IMHO, there are no taboo questions that can be asked on the forums. If somebody asks a stupid question, they will probably catch a lot of crap from members here. Heck, people catch a lot of crap for asking good questions.

If one person is confused and asks a question, perhaps it will answer the same question that a different confused person was afraid to ask. Or, maybe an instructor or two might read and realize that they are using nonstandard terminology to their students and choose to change their methods.

Either way, if confused about a term, yes.. The student should clarify with their own instructor. That instructor could be wanting something that nobody on the planet could imagine but the instructor alone. But also asking on the forum isn't a bad thing.

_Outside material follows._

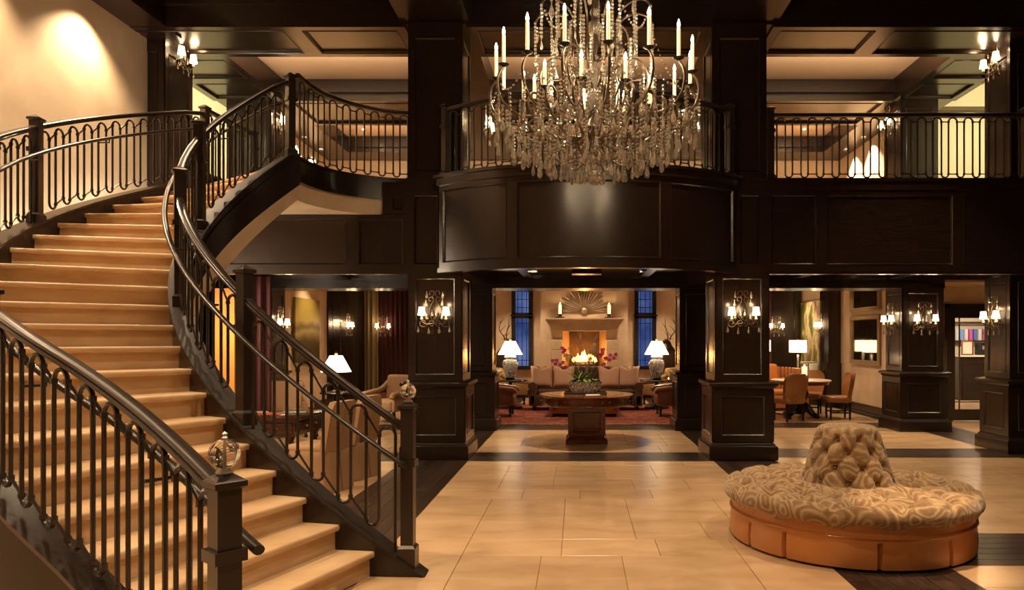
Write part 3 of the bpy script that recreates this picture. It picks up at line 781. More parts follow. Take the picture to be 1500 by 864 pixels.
def newel(par, p, z0, z1, rz, finial=False, w=.088, collar=None):
    t = thing('newel_post', None, None, (p[0], p[1], z0)); t.parent = par; t.location = Vector((p[0],p[1],z0))-root_loc(par); t.rotation_euler = (0,0,rz)
    h = z1-z0
    obj('post', MB().frustum(0,0,0,h-.04,w,w), IRON, t)
    obj('plinth', MB().frustum(0,0,-.02,.17,w+.035,w+.035).frustum(0,0,.17,.19,w+.035,w+.035,w,w), IRON, t)
    k = MB(); k.frustum(0,0,h-.045,h-.035,w,w,w+.03,w+.03); k.frustum(0,0,h-.035,h-.015,w+.03,w+.03); k.frustum(0,0,h-.015,h+.02,w+.03,w+.03,.02,.02)
    obj('cap', k, IRON, t)
    if collar: obj('collar', MB().frustum(0,0,collar-z0-.03,collar-z0+.015,w+.03,w+.03), IRON, t)
    if finial:
        g = MB(); prof = []
        nr = 40; R0 = .056
        m_ = 14; vs = []; fs = []
        for i in range(m_+1):
            th = PI*i/m_
            for j in range(nr):
                a = 2*PI*j/nr; rr = R0*(1-.045*(j % 4 == 0))
                vs.append((math.sin(th)*rr*math.cos(a), math.sin(th)*rr*math.sin(a), h+.02+.064-math.cos(th)*R0))
        for i in range(m_):
            for j in range(nr): fs.append((i*nr+j, i*nr+(j+1)%nr, (i+1)*nr+(j+1)%nr, (i+1)*nr+j))
        g.add(vs, fs)
        obj('glass_ball', g, CRYSTAL2, t)
        k = MB().lathe([(.03,0),(.032,.006),(.018,.012),(.014,.022)], 14, (0,0,h+.012)); k.lathe([(.004,0),(.004,.108)], 8, (0,0,h+.03)); k.lathe([(.010,0),(.012,.006),(.006,.012),(.010,.022),(.001,.03)], 10, (0,0,h+.136))
        obj('finial_mount', k, STEEL, t)
    return t
def baluster(par, P, zb, zt, s0, p, last=False, r=.0115, first=False):
    # P(s) -> xy, zb / zt (s) -> heights of curb top and rail bottom; two bars joined by an arch, a cup to the next pair
    w = .115*p/.21; a, b, c = s0, s0+w, s0+p
    m = MB()
    def V(s, z): q = P(s); return Vector((q[0], q[1], z))
    ra = w/2; rc = (p-w)/2
    mid = (a+b)/2; za = min(zt(a), zt(b)) - .012 - ra*1.0
    cb_ = (b+c)/2; zc = max(zb(b), zb(c)) + .03 + rc
    def zc_at(s0_): return max(zb(s0_+w), zb(s0_+p)) + .03 + rc
    def za_at(s0_): return min(zt(s0_), zt(s0_+w)) - .012 - ra
    zprev = zc_at(s0-p)
    pts = [V(a, zprev if not first else zb(a))]
    for i in range(9):
        th = PI - PI*i/8; pts.append(V(mid+ra*math.cos(th), za+ra*math.sin(th)))
    pts.append(V(b, zc if not last else zb(b)))
    if not last:
        for i in range(1, 8):
            th = PI + PI*i/8; pts.append(V(cb_+rc*math.cos(th), zc+rc*math.sin(th)))
        pts.append(V(c, zc))
    m.tube(pts, r, 6)
    def conn(x, y):
        m.tube([x, y], .008, 5)
        for q in (x, y): m.tube([q-Vector((0,0,.012)), q+Vector((0,0,.012))], r*1.45, 6)
    if not last: conn(V(b, za-.0), V(c, za_at(s0+p)))
    if not first: conn(V(a, zprev), V(b, zc if not last else zprev+(zc-zprev)))
    obj('baluster', m, IRON, par, world=True, smooth=45)
def arclen(pf, k0, k1, n=200):
    L_ = [0]; ks = [k0+(k1-k0)*i/n for i in range(n+1)]
    for i in range(n): L_.append(L_[-1]+(Vector(pf(ks[i+1])[:2])-Vector(pf(ks[i])[:2])).length)
    return ks, L_
def s2k(ks, L_, s):
    if s <= 0: return ks[0]+(ks[1]-ks[0])*s/max(L_[1],1e-6)
    for i in range(len(L_)-1):
        if L_[i+1] >= s: return ks[i]+(ks[i+1]-ks[i])*(s-L_[i])/max(L_[i+1]-L_[i],1e-9)
    return ks[-1]+(ks[-1]-ks[-2])*(s-L_[-1])/max(L_[-1]-L_[-2],1e-6)
def railing(par, pf, k0, k1, zc, rail, newels, hand=None, handpf=None, period=.21, nh=1.0, collar=.85, finial=(), wn=.088, gap=.09, ends=None):
    # newels: k values with posts; between them the balusters
    for i, kn in enumerate(newels):
        p = pf(kn); q = pf(kn+.05)-pf(kn-.05) if kn < k1 else pf(kn)-pf(kn-.1)
        fin = i in finial
        newel(par, p, zc(kn)-.12 if zc(kn) > .3 else 0.02, rail(kn)+(nh[i] if isinstance(nh, tuple) else nh), math.atan2(q.y, q.x), fin, wn, collar=rail(kn)-.22)
    ks = [k0]+list(newels)+[k1]; ks = sorted(set(ks))
    for ka, kb in zip(ks, ks[1:]):
        kk, L_ = arclen(pf, ka, kb)
        if L_[-1] < .3: 
            continue
        obj('top_rail', sweep(run_pts(pf, ka, kb, rail, 26), RAILP), IRON, par, world=True, smooth=50)
        tot = L_[-1]-2*gap; n = max(1, round((tot-.115)/period)); w_ = .115/.21
        p = tot/(n+w_) ; 
        Pf = lambda s: pf(s2k(kk, L_, s+gap)); zbf = lambda s: zc(s2k(kk, L_, s+gap))+.0; ztf = lambda s: rail(s2k(kk, L_, s+gap))-.03
        for i in range(n+1): baluster(par, Pf, zbf, ztf, i*p, p, last=(i == n), first=(i == 0))
    if hand:
        obj('handrail', sweep([Vector((*handpf(k0h)[:2], hand(k0h))) for k0h in [k0-.06+(k1-k0-.1)*i/110 for i in range(111)]], HANDP), IRON, par, world=True, smooth=60)
        for j in range(int((k1-k0)/2.75)):
            k = k0+1.2+2.75*j; a = pf(k); b = handpf(k)
            obj('handrail_bracket', MB().tube([Vector((a.x,a.y,hand(k)-.05)), Vector((b.x,b.y,hand(k)-.05)), Vector((b.x,b.y,hand(k)))], .009, 6), IRON, par, world=True)
cap = lambda k: ct(k)+.02
railz = lambda k: min(k*RI+1.08, GF+.97) if k > 20.5 else k*RI+1.08
def railz(k): 
    z = k*RI+1.01
    return z if z < 4.66 else min(4.85, 4.66+(z-4.66)*.75)
ri = thing('stair_railing', 'dark iron railing curving up the open right side of the stair', 'railing', (-1.21, 5.1, 0))
railing(ri, lambda k: ip(k, .06), 0, 21.6, cap, railz, [0, 5.4, 10.6, 15.3, 21.6], hand=lambda k: railz(k)-.23, handpf=lambda k: ip(k, -.05), nh=(.19, .22, .25, .16, .08), finial=(0,))
ro = thing('stair_railing', 'dark iron railing in the left foreground running up along the plaster wall', 'railing', (-1.34, 2.66, 0))
def railo(k): return railz(k) - .10*math.exp(-((k-5.2)/2.6)**2) if k >= 5.2 else 1.085+(railz(5.2)-.10-1.085)*sfrac(k)
railing(ro, lambda k: op(k, .06), 0, 21.3, lambda k: cto(k)+.02, railo, [0, 5.2, 10.3, 15.4, 21.3], hand=lambda k: railo(k)-.23, handpf=lambda k: op(k, -.05), nh=(.06, .1, .1, .1, .1), finial=(0,), period=.225)
0 and obj('handrail_end', MB().bar((-1.30, 2.70, .88), (-1.12, 2.80, .86), .05, .05), IRON, ro, world=True)
# landing railing
rl = thing('landing_railing', 'short curved iron railing between the stair head and the upper left pillar', 'railing', (-3.0, 9.8, GF))
def lp(t):
    n = len(LC)-1; x = max(0, min(.9999, t))*n; i = int(x); return LC[i].lerp(LC[i+1], x-i)
railing(rl, lp, .04, 1.0, lambda t: GF+.03, lambda t: GF+.97+.10*(1-t)**2, [1.0], nh=.04, gap=.06)
# gallery railing on the right
rg = thing('gallery_railing', 'straight iron railing of the right gallery between two upper pillars', 'railing', (4.4, 10.0, GF))
railing(rg, lambda t: Vector((2.66+(6.2-2.66)*t, 10.02, 0)), 0, 1, lambda t: GF, lambda t: GF+.90, [0, 1], nh=.10)
rb = thing('balcony_railing', 'curved iron railing on the bulging balcony behind the chandelier', 'railing', (XC, 9.2, GF))
railing(rb, lambda t: Vector((*fmb(-SB+.04+(2*SB-.08)*t, 0, -.05)[:2], 0)), 0, 1, lambda t: GF, lambda t: GF+.90, [0, 1], nh=.08)
rk = thing('corridor_railing', 'short iron railing beyond the stair head at the left corridor', 'railing', (-5.1, 10.1, GF))
railing(rk, lambda t: Vector((-5.16, 9.95, 0)).lerp(Vector((-5.02, 11.2, 0)), t), 0, 1, lambda t: GF+.02, lambda t: GF+.97, [1], nh=.04)
# ---------------------------------------------------------------- crystal pieces
def smooth_path(pts, n=5):
    P_ = [Vector(p) for p in pts]; out = []
    for i in range(len(P_)-1):
        p0, p1, p2, p3 = P_[max(i-1,0)], P_[i], P_[i+1], P_[min(i+2,len(P_)-1)]
        for j in range(n):
            t = j/n; out.append(.5*((2*p1)+(p2-p0)*t+(2*p0-5*p1+4*p2-p3)*t*t+(3*p1-p0-3*p2+p3)*t**3))
    out.append(P_[-1]); return out
def drop_mesh(L_=.075, r=.017, n=7):
    m = MB().lathe([(.0005,0),(r*.3,-L_*.12),(r*.75,-L_*.45),(r,-L_*.68),(r*.8,-L_*.87),(.0005,-L_)], n, sy=.55)
    m.ball((0,0,.008), .007, 6, 4)
    return link_mesh('crystal_drop', m, CRYSTAL, 5)
DROP = drop_mesh(.08, .019); DROPB = drop_mesh(.118, .025, 8)
def bead_mesh(n, r=.0135, step=.031):
    m = MB()
    for i in range(n): m.ball((0,0,-i*step), r, 6, 4)
    return link_mesh('bead_string', m, CRYSTAL, 5)
BEADS = {n: bead_mesh(n) for n in (3, 5, 7, 9, 12)}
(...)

As far as the last part of my earlier post... If an instructor hasn't had a student try to grab an armpit full of collective while starting a nose dive in an auto, they probably will in the future. Students do wonderful and crazy things that give instructors a new appreciation for life from time to time, that's what makes instructing interesting. But, if a person is concerned that a wrong input is going to kill them, they might want to work for flight safety. That way, the worst thing that can happen is the red screen of death.

I used to joke with my students after they did something silly that there are two jobs going on while we are flying. Their job is to try and kill us, my job is to not let them. Hopefully, at the end of the day, I'm better at my job than they are at theirs.